ISLAMABAD: Amid a dissenting note from the Sindh member, the National Electric Power Regulatory Authority (Nepra) on Friday notified an additional fuel cost adjustment (FCA) of Rs4.85 per unit to be charged to consumers of ex-Wapda distribution companies (Discos) in April bill to mop up Rs37.7 billion.

“The authority has approved positive FCA of Rs4.8530/kWh, having an impact of around Rs37.7bn,” Nepra announced. Interestingly, the regulator had earlier concluded an additional FCA of Rs4.68 per unit on March 31 on account of violation of merit order of power plants but has now accepted justifications being fuel constraints.

The “adjustment of an increase of Rs4.853/kWh shall apply to all the consumer categories except lifeline consumers of all the ex-Discos”, said the notification issued here. It asked the Discos that the said adjustment shall be shown separately in the consumers’ bills based on units consumed in February and reflected in the April bill.

Power companies to charge Rs38bn more from consumers in April

Discos, through Central Power Purchasing Agency (CPPA), had sought an almost 117pc (Rs4.95 per unit) increase in their fuel price adjustment against the reference fuel cost — Rs4.25 per unit (kWh) — for the electricity they sold in February to collect about Rs38.4bn additional funds.

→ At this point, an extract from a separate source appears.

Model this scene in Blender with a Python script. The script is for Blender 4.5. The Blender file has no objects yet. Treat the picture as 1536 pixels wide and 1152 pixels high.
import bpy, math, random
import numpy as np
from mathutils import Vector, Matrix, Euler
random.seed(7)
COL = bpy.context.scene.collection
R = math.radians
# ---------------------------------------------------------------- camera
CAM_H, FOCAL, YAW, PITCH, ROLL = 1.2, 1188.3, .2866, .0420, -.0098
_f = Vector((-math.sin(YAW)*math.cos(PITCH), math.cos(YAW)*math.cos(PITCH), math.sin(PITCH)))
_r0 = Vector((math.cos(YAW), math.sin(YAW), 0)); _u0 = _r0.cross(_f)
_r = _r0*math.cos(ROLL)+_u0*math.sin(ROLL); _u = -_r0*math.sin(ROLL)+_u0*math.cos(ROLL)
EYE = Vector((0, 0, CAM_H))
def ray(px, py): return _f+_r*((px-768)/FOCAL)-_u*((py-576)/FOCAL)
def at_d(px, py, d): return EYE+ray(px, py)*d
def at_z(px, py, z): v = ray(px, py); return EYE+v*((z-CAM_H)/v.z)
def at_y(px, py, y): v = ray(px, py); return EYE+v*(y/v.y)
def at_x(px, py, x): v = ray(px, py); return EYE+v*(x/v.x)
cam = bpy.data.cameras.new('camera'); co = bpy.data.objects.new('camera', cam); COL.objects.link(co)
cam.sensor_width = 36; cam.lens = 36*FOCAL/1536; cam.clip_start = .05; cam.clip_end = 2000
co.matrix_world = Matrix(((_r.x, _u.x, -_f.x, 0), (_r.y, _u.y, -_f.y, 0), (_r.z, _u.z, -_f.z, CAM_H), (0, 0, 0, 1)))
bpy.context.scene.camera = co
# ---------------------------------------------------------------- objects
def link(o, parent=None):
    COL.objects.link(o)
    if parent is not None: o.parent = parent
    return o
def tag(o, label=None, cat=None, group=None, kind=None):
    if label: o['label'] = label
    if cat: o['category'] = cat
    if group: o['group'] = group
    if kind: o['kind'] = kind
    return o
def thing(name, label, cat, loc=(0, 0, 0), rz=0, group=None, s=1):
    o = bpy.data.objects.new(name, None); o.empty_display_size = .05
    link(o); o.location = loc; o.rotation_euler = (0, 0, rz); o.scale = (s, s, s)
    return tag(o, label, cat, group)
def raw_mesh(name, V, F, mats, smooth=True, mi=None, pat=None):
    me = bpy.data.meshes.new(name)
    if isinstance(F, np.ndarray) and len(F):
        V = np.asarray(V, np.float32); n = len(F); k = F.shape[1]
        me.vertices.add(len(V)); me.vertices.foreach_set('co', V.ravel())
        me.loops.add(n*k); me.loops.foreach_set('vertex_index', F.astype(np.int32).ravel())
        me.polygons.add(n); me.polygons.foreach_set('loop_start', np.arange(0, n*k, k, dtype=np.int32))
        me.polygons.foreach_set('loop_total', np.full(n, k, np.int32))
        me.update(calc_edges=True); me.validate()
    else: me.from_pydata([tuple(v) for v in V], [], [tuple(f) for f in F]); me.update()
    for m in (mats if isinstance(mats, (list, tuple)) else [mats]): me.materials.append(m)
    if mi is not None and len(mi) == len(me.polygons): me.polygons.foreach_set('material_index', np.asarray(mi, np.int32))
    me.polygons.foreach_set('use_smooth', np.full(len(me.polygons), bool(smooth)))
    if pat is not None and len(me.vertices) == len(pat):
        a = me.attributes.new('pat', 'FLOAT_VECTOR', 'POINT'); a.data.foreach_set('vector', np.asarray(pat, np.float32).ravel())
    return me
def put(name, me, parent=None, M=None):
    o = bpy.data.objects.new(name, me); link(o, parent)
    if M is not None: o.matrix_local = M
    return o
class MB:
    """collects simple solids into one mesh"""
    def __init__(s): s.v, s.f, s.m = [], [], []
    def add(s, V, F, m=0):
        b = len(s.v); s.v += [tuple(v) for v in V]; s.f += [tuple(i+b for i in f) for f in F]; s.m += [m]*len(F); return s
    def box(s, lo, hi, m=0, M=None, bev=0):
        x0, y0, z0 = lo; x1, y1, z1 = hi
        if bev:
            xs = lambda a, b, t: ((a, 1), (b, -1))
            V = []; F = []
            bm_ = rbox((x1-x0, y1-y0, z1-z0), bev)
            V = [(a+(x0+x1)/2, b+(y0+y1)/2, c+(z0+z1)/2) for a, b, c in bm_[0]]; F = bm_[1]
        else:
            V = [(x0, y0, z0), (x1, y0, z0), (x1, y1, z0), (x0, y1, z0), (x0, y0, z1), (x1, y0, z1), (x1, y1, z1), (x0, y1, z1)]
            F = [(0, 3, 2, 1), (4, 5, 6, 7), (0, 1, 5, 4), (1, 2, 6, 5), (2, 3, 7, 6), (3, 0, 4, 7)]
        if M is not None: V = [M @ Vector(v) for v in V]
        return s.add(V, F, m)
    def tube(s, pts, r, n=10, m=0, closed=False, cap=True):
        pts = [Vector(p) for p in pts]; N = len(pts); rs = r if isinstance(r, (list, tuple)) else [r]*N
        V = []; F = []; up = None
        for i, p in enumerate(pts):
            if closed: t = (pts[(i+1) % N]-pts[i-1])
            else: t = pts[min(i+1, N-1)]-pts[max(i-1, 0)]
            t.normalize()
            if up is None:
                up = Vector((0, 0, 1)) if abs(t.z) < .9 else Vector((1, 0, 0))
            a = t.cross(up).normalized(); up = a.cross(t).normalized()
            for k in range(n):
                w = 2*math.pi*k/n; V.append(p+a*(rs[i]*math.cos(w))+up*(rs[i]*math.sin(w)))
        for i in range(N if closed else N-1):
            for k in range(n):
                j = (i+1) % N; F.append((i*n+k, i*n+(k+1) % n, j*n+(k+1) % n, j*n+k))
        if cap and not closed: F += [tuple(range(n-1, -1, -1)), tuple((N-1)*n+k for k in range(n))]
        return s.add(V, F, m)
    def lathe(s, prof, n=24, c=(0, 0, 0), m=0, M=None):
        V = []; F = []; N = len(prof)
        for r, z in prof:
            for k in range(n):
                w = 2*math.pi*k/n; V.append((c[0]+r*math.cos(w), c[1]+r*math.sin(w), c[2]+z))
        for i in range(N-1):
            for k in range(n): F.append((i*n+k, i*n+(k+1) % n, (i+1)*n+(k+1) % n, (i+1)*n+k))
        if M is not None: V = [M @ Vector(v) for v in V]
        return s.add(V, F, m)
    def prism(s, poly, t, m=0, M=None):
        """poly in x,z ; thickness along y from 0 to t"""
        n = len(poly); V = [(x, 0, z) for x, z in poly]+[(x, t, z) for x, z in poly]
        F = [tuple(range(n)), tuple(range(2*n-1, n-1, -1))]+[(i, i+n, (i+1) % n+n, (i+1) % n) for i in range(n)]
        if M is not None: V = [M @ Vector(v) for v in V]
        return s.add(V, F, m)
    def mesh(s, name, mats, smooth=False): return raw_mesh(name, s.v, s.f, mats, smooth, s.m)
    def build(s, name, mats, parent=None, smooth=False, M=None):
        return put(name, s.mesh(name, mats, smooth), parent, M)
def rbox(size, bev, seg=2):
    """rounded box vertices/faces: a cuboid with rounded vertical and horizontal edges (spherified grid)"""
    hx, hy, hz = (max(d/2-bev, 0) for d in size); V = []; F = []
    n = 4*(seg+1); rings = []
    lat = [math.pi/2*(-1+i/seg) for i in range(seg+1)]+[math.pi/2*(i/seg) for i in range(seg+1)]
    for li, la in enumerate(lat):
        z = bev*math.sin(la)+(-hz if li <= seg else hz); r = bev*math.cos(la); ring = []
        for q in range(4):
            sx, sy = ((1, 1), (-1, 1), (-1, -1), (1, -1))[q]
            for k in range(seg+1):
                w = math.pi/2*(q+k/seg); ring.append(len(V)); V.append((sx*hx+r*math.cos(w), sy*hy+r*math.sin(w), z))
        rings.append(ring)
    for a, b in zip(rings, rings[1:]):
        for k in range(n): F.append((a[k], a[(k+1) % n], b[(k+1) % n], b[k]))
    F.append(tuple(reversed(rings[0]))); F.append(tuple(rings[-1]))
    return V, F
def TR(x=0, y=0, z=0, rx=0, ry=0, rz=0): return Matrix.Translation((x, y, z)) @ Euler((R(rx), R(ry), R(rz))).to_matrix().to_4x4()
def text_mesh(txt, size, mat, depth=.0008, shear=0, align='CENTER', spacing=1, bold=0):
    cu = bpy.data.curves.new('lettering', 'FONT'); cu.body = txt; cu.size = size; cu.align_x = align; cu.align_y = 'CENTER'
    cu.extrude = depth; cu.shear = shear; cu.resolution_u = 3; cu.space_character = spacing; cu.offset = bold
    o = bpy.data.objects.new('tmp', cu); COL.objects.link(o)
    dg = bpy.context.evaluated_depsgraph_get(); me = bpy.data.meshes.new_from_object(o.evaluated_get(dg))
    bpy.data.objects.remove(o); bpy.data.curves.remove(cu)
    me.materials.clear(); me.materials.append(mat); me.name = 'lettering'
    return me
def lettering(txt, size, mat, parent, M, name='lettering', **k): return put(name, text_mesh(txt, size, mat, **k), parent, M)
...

The regulator, however, allowed an increase of Rs4.84 per unit after minor adjustments here and there.

On behalf of Discos, the CPPA had claimed the consumers were charged a reference fuel cost of Rs4.25 per unit in February, but the actual cost turned out to be Rs9.21 per unit, hence an additional charge of about Rs4.95 per unit to consumers.

Nepra Vice-Chairman and Member Sindh Rafique A. Shaikh, however, dissented from the regulator’s price calculations saying the cost of mismanagement of fuel and non-availability of required RLNG could not be passed on to the consumers and also expressed his reservations on the purchase of electricity from IPPs whose power purchase agreements had not been approved by the regulator.

The higher electricity rates would be charged to all consumers in the current billing month (April) except those using less than 50 units per month. This tariff does not apply to KE consumers directly, although a part of it subsequently becomes part of KE’s tariff adjustments on account of its import from the national grid.

The regulator said it observed that energy from costlier furnace oil-based power plants was generated to the tune of over Rs11.3bn in February although the Nepra had been directing relevant companies repeatedly to provide complete justification for deviation from Economic Merit Order (EMO), showing hourly generation along-with the financial impact for deviation from EMO.

The officials explained that due to the non-availability of RLNG as per the requirements electricity was generated through RFO/HSD-based power plants, therefore, the regulator decided not to deduct any amount this month on account of violation of EMO.

It has become increasingly common that reference fuel costs approved by the government and the regulator turn out to be highly unrealistic, a question mark on their economic and financial analytical skills. In recent months, the actual fuel costs have ranged 56pc to 117pc higher than the reference rate. This results in sudden price shocks to consumers on account of monthly fuel adjustments on top of repeatedly increasing base power tariffs apparently at the behest of foreign lenders.

Data showed that the share of domestic fuel sources in overall power generation in February was robust (46pc). The share of hydropower supply in the overall basket improved to 18.22pc in February against just 5.83pc in January.